The future Sure-Shots president had already run other businesses before and had sold them in 2011 when he called one day to check in on Fernandez.

“I had no intention to come to Sure-Shot, but I called to check in on his health,” Holder said. “I asked him how he was doing and how’s Sure-Shot; and he told me, ‘It’s not. It’s not good at all.’”

Holder recalled Fernandez telling him, “‘You need to come here and make something of it.’

“When I came over, you could tell that it was closing down. I knew it wasn’t the Sure-Shot I knew. Cowboy said, ‘I’m going to close it down. None of the people interested can do anything with it, but I think you can.’”

Holder considered the offer.

“I thought about it, slept over it and then decided to take a shot at it.

“I grew up with Sure-Shot in the hunting catalogues. I knew Sure-Shot had a lot of brand equity. I knew the name itself could come back.”

Although Holder was quick to add, “But I didn’t know that it would be an uphill battle.”

According to Holder, the duck call industry is very competitive and the market is oversaturated with companies that are trying to distinguish their wares from each other.

“If I knew then what I know now five years later, I wouldn’t have done it,” Holder said.

But through aggressive marketing and a growing presence on social media, Sure-Shot has steadily gained traction in the duck call market once again.

“Our calls are flying off the shelves,” Holder said, pointing to one of their calls pictured in a hunting catalogue. “They’ve had to call us three times in three weeks to resupply them.”

In addition, Holder credits their success to the quality of their duck call products and how other duck call companies in the U.S. use the same mass-produced reeds for their calls — “it’s only the outer shell that’s different,” he said of competitors’ calls.

“We’re the only company in the country who makes our own reeds who does that,” Holder said.

The legacy of Sure-Shot was not lost on Groves City Manager, D.E. Sosa, who felt the local company could benefit from city recognition.

“We were trying to decide on what we should do to promote the City of Groves and City of Groves businesses that have been here forever or that are unique in some fashion or that sets itself apart from others in some way.”

Sosa believed that “Sure-Shot makes a better product than Duck Commander. It would spur a lot of interest if we threw [their logo] up there [on the water tower].”

“Two years ago, the [Groves] City Manager Sosa came in and was asking questions about the business and I was showing him our national press,” Holder said.

“We have tons of national articles about us.”

Holder referred to their coverage in magazines like “Wildfowl,” where teams of 20 writers would come out and join Holder and other hunters for media hunts.

“I showed our press to Sosa and how we’re working… He walks out the door and then walks right back in, asking how I’d like the Sure-Shot logo to be on the [Groves] water tower.

“I asked him what it would take and I was expecting this big quote, this huge cost to do it — then he said, ‘Just your signature.’”

Holder recalled Sosa saying that Sure-Shot was an “iconic brand” and that they brought in more business than several other companies did.

For Holder, it was a done deal — their logo would remain on the tower for 25 years — and it was also a very meaningful gesture.

“It’s humbling.

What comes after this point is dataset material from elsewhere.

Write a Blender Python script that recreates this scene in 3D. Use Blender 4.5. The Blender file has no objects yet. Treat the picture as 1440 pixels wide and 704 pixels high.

It’s humbling to be honored this way,” Holder said.

“You look at big companies like Duck Commander and they don’t have their name on a water tower.”

It also held extra importance for Holder — a sort of town pride.

“All the guys in this area use our calls, from the Beach to the Winnie area.

“And it’s not just my company — it’s everyone who wears a Yentzen around their neck. Our calls are people’s heritage.

“Some still have [our] calls from the ‘50s and ‘60s; some don’t even use them anymore because they’re too valuable to lose in the field.”

For Holder, those people could wear their heritage around their necks with pride.